* **Given exercise**
Reproduce every entry that follows word for word, but omit the images.

* **Listed entries**
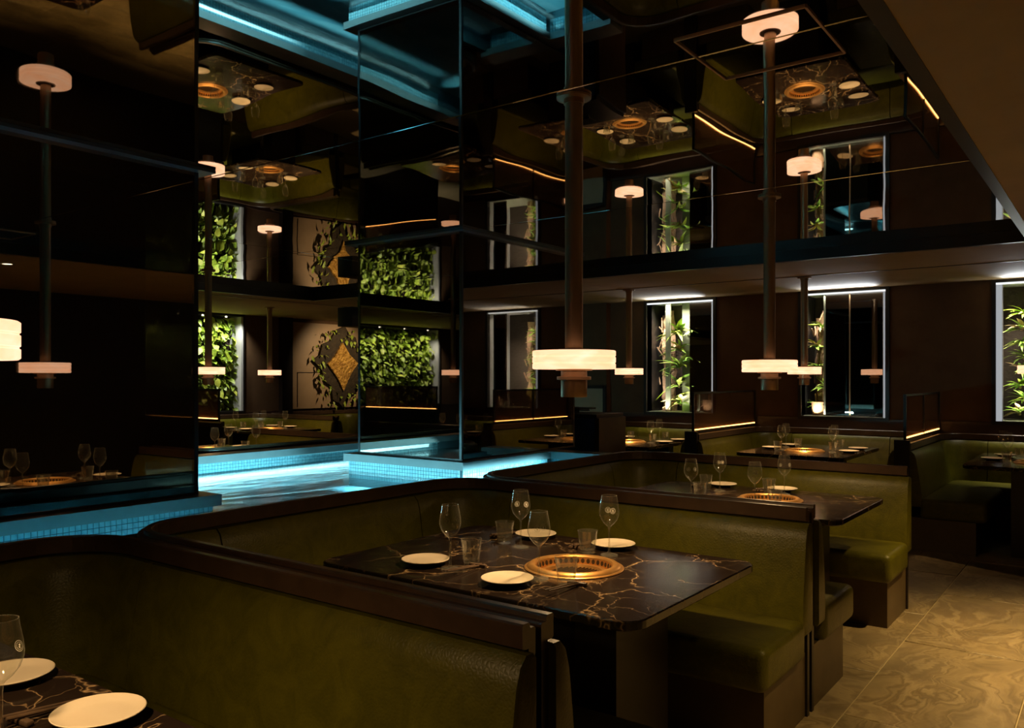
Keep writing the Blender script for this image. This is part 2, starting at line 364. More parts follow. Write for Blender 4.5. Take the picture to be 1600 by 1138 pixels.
# ------------------------------------------------------------------ walls
WZ0, WZ1, WH = 1.0, 2.33, .43
wb = MB()
edges = [-5.6] + [e for x in WX for e in (x-WH, x+WH)] + [XR+.1]
for i in range(0, len(edges), 2): wb.box(edges[i], edges[i+1], YB, YB+.12, .98, ZC)
for x in WX: wb.box(x-WH, x+WH, YB, YB+.12, WZ1, ZC)
wb.box(-5.72, -5.6, YB, 11.0, 0, ZC); wb.box(XL, -5.6, 10.9, 11.02, 0, ZC)
wall_b = structure(wb.build('wall_back', 'wall_cloth'))
da = MB().box(-5.6, XR+.1, YB-.015, YB+.12, 0, .985); da.build('dado', 'dado', wall_b)
MB().box(-5.6, XR+.1, YB-.028, YB, .962, .985).build('dado_cap', 'wood', wall_b)
MB().box(-5.62, -5.22, YB-.10, YB, .985, ZS).build('pilaster', 'wall_cloth', wall_b)
pn = MB().box(-5.95, -5.24, YB-.135, YB-.10, .80, 1.30).build('wall_panel', 'beige_panel', wall_b)
pf = MB()
for a, c in (((-5.95, 1.30), (-5.22, 1.30)), ((-5.22, 1.32), (-5.22, .8))): pf.bar((a[0], YB-.14, a[1]), (c[0], YB-.14, c[1]), .04, .04)
pf.build('panel_frame', 'black_metal', wall_b)
LW = [(5.94, 7.5), (-3.2, -.9)]
wl = MB()
ys = [YF] + [v for p in sorted(LW) for v in p] + [11.0]
for i in range(0, len(ys), 2): wl.box(XL-.12, XL, ys[i], ys[i+1], 0, ZC)
for y0, y1 in LW: wl.box(XL-.12, XL, y0, y1, 0, .92); wl.box(XL-.12, XL, y0, y1, 2.33, ZC)
wall_l = structure(wl.build('wall_left', 'wall_cloth'))
MB().box(XL, XL+.02, YF, 11, 0, .90).build('dado', 'dado', wall_l)
structure(MB().box(XR, XR+.12, YF, YB, 0, ZC).build('wall_right', 'dark_wood'))
structure(MB().box(XL, XR, YF-.12, YF, 0, ZC).build('wall_front', 'wall_cloth'))

# ------------------------------------------------------------------ leaves
def leaf_mb(mb, M, ln=1., wd=.5, droop=.35, fold=.12, heart=False):
    st = [(0, .05), (.18, .75 if heart else .55), (.42, 1.0), (.72, .66), (1.0, .02)]
    vs = []
    for t, w_ in st:
        z = -droop*t*t*ln; y = w_*wd/2
        for k in (-1, 0, 1): vs.append(M @ Vector((t*ln, k*y, z+(fold*wd*w_ if k else 0))))
    fs_ = []
    for i in range(4):
        for k in (0, 1): fs_.append((i*3+k, i*3+k+1, (i+1)*3+k+1, (i+1)*3+k))
    mb.add(vs, fs_, True)
leaf_round = MB(); leaf_mb(leaf_round, Matrix(), 1, .72, .3, .14, True); leaf_round = leaf_round.mesh('leaf', 'leaf_green')
def strap(mat, wd=.16, droop=.7):
    m_ = MB(); leaf_mb(m_, Matrix(), 1, wd, droop, .2); return m_.mesh('leaf', mat)
STRAP = [strap('leaf_bright', .17, .6), strap('leaf_green', .22, .75), strap('leaf_bright', .3, .5), strap('leaf_pink', .34, .5)]

def living_wall(y0, y1, label, near):
    t = thing('living_wall', label, 'plant wall', (XL-.25, (y0+y1)/2, .92))
    W2 = (y1-y0)/2; H = 1.41
    MB().box(-.06, 0, -W2, W2, 0, H).build('backing', 'soil', t)
    def pose():
        y = random.uniform(-W2+.02, W2-.02); z = random.uniform(.03, H-.02); s = random.uniform(.075, .15)
        x = random.uniform(.0, .15)
        yaw = random.gauss(0, .9); pitch = random.uniform(-.3, 1.3)
        return x, y, z, s, yaw, pitch
    for i in range(300 if near else 40):
        x, y, z, s, yaw, pitch = pose(); inst('leaf', leaf_round, t, (x+.05, y, z), (random.gauss(0, .5), pitch, yaw), s)
    mb = MB()
    for i in range(int(1000*(y1-y0)/1.56)):
        x, y, z, s, yaw, pitch = pose()
        M = Matrix.Translation((x, y, z)) @ Matrix.Rotation(yaw, 4, 'Z') @ Matrix.Rotation(pitch, 4, 'Y') @ Matrix.Rotation(random.gauss(0, .5), 4, 'X')
        leaf_mb(mb, M, s, s*random.uniform(.4, .75), .3, .14, True)
    mb.build('foliage', 'leaf_green', t, kind='stuff')
living_wall(5.94, 7.5, 'lush green leafy wall glowing in the window beyond the pool', True)
living_wall(-3.2, -.9, 'green leafy wall seen mirrored in the black glass column', False)
for n_, (y0, y1) in enumerate(LW):
    wn_ = structure(thing('window_%d' % (n_+4), 'deep window reveal around leafy wall', 'window', (XL, (y0+y1)/2, .92)))
    W2 = (y1-y0)/2; H = 1.41
    f_ = MB(); f_.box(-.32, .03, W2-.005, W2+.03, 0, H); f_.box(-.32, .03, -W2-.03, -W2+.005, 0, H)
    f_.build('jamb', 'jamb_grey', wn_)
    f_ = MB(); f_.box(-.32, .04, -W2-.05, W2+.05, H-.005, H+.03); f_.box(-.32, .04, -W2-.05, W2+.05, -.03, .003); f_.box(.0, .04, -W2-.05, -W2-.03, 0, H); f_.box(.0, .04, W2+.03, W2+.05, 0, H)
    f_.build('window_frame', 'black_metal', wn_)
    for k in range(4): MB().cyl(.014, H-.02, H-.006, 12, (-.06, -W2+.2+k*(2*W2-.4)/3)).build('spot_lens', 'led_dot', wn_)
    del wn_['category']

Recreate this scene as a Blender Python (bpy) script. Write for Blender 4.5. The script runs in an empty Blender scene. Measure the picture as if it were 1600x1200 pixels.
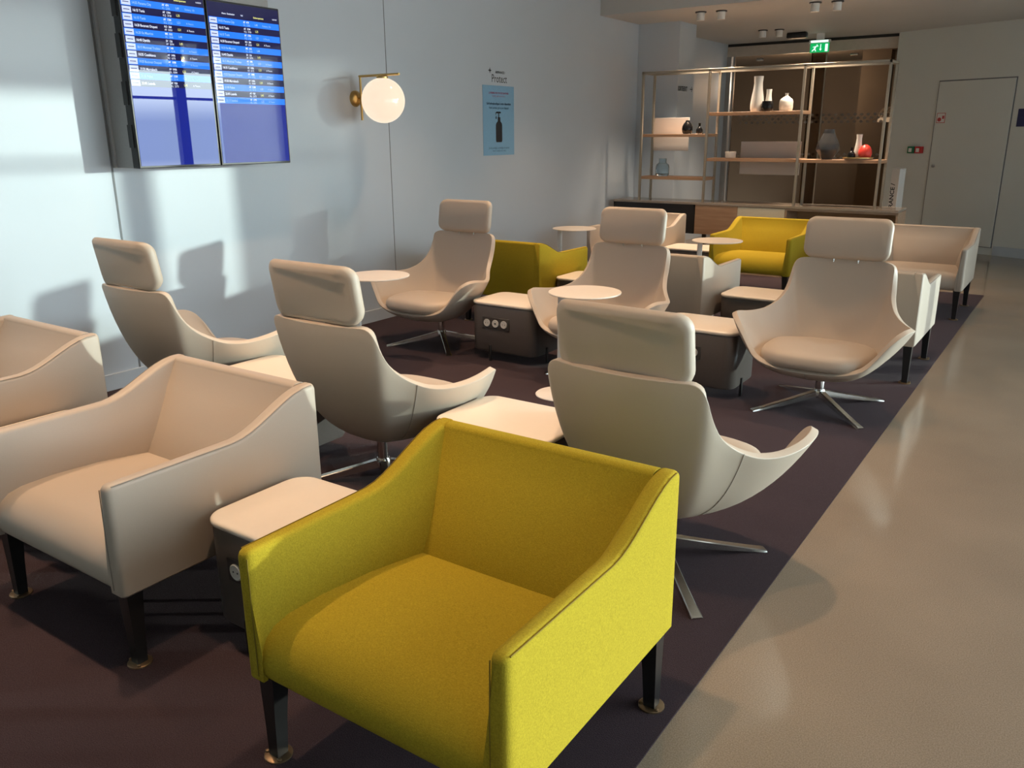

* **The output**
Keep writing the Blender script for this image. This is part 2, starting at line 364. More parts follow. Write for Blender 4.5. Take the picture to be 1600 by 1138 pixels.
# ------------------------------------------------------------------ walls
WZ0, WZ1, WH = 1.0, 2.33, .43
wb = MB()
edges = [-5.6] + [e for x in WX for e in (x-WH, x+WH)] + [XR+.1]
for i in range(0, len(edges), 2): wb.box(edges[i], edges[i+1], YB, YB+.12, .98, ZC)
for x in WX: wb.box(x-WH, x+WH, YB, YB+.12, WZ1, ZC)
wb.box(-5.72, -5.6, YB, 11.0, 0, ZC); wb.box(XL, -5.6, 10.9, 11.02, 0, ZC)
wall_b = structure(wb.build('wall_back', 'wall_cloth'))
da = MB().box(-5.6, XR+.1, YB-.015, YB+.12, 0, .985); da.build('dado', 'dado', wall_b)
MB().box(-5.6, XR+.1, YB-.028, YB, .962, .985).build('dado_cap', 'wood', wall_b)
MB().box(-5.62, -5.22, YB-.10, YB, .985, ZS).build('pilaster', 'wall_cloth', wall_b)
pn = MB().box(-5.95, -5.24, YB-.135, YB-.10, .80, 1.30).build('wall_panel', 'beige_panel', wall_b)
pf = MB()
for a, c in (((-5.95, 1.30), (-5.22, 1.30)), ((-5.22, 1.32), (-5.22, .8))): pf.bar((a[0], YB-.14, a[1]), (c[0], YB-.14, c[1]), .04, .04)
pf.build('panel_frame', 'black_metal', wall_b)
LW = [(5.94, 7.5), (-3.2, -.9)]
wl = MB()
ys = [YF] + [v for p in sorted(LW) for v in p] + [11.0]
for i in range(0, len(ys), 2): wl.box(XL-.12, XL, ys[i], ys[i+1], 0, ZC)
for y0, y1 in LW: wl.box(XL-.12, XL, y0, y1, 0, .92); wl.box(XL-.12, XL, y0, y1, 2.33, ZC)
wall_l = structure(wl.build('wall_left', 'wall_cloth'))
MB().box(XL, XL+.02, YF, 11, 0, .90).build('dado', 'dado', wall_l)
structure(MB().box(XR, XR+.12, YF, YB, 0, ZC).build('wall_right', 'dark_wood'))
structure(MB().box(XL, XR, YF-.12, YF, 0, ZC).build('wall_front', 'wall_cloth'))

# ------------------------------------------------------------------ leaves
def leaf_mb(mb, M, ln=1., wd=.5, droop=.35, fold=.12, heart=False):
    st = [(0, .05), (.18, .75 if heart else .55), (.42, 1.0), (.72, .66), (1.0, .02)]
    vs = []
    for t, w_ in st:
        z = -droop*t*t*ln; y = w_*wd/2
        for k in (-1, 0, 1): vs.append(M @ Vector((t*ln, k*y, z+(fold*wd*w_ if k else 0))))
    fs_ = []
    for i in range(4):
        for k in (0, 1): fs_.append((i*3+k, i*3+k+1, (i+1)*3+k+1, (i+1)*3+k))
    mb.add(vs, fs_, True)
leaf_round = MB(); leaf_mb(leaf_round, Matrix(), 1, .72, .3, .14, True); leaf_round = leaf_round.mesh('leaf', 'leaf_green')
def strap(mat, wd=.16, droop=.7):
    m_ = MB(); leaf_mb(m_, Matrix(), 1, wd, droop, .2); return m_.mesh('leaf', mat)
STRAP = [strap('leaf_bright', .17, .6), strap('leaf_green', .22, .75), strap('leaf_bright', .3, .5), strap('leaf_pink', .34, .5)]

def living_wall(y0, y1, label, near):
    t = thing('living_wall', label, 'plant wall', (XL-.25, (y0+y1)/2, .92))
    W2 = (y1-y0)/2; H = 1.41
    MB().box(-.06, 0, -W2, W2, 0, H).build('backing', 'soil', t)
    def pose():
        y = random.uniform(-W2+.02, W2-.02); z = random.uniform(.03, H-.02); s = random.uniform(.075, .15)
        x = random.uniform(.0, .15)
        yaw = random.gauss(0, .9); pitch = random.uniform(-.3, 1.3)
        return x, y, z, s, yaw, pitch
    for i in range(300 if near else 40):
        x, y, z, s, yaw, pitch = pose(); inst('leaf', leaf_round, t, (x+.05, y, z), (random.gauss(0, .5), pitch, yaw), s)
    mb = MB()
    for i in range(int(1000*(y1-y0)/1.56)):
        x, y, z, s, yaw, pitch = pose()
        M = Matrix.Translation((x, y, z)) @ Matrix.Rotation(yaw, 4, 'Z') @ Matrix.Rotation(pitch, 4, 'Y') @ Matrix.Rotation(random.gauss(0, .5), 4, 'X')
        leaf_mb(mb, M, s, s*random.uniform(.4, .75), .3, .14, True)
    mb.build('foliage', 'leaf_green', t, kind='stuff')
living_wall(5.94, 7.5, 'lush green leafy wall glowing in the window beyond the pool', True)
living_wall(-3.2, -.9, 'green leafy wall seen mirrored in the black glass column', False)
for n_, (y0, y1) in enumerate(LW):
    wn_ = structure(thing('window_%d' % (n_+4), 'deep window reveal around leafy wall', 'window', (XL, (y0+y1)/2, .92)))
    W2 = (y1-y0)/2; H = 1.41
    f_ = MB(); f_.box(-.32, .03, W2-.005, W2+.03, 0, H); f_.box(-.32, .03, -W2-.03, -W2+.005, 0, H)
    f_.build('jamb', 'jamb_grey', wn_)
    f_ = MB(); f_.box(-.32, .04, -W2-.05, W2+.05, H-.005, H+.03); f_.box(-.32, .04, -W2-.05, W2+.05, -.03, .003); f_.box(.0, .04, -W2-.05, -W2-.03, 0, H); f_.box(.0, .04, W2+.03, W2+.05, 0, H)
    f_.build('window_frame', 'black_metal', wn_)
    for k in range(4): MB().cyl(.014, H-.02, H-.006, 12, (-.06, -W2+.2+k*(2*W2-.4)/3)).build('spot_lens', 'led_dot', wn_)
    del wn_['category']

Recreate this scene as a Blender Python (bpy) script. Write for Blender 4.5. The script runs in an empty Blender scene. Measure the picture as if it were 1600x1200 pixels.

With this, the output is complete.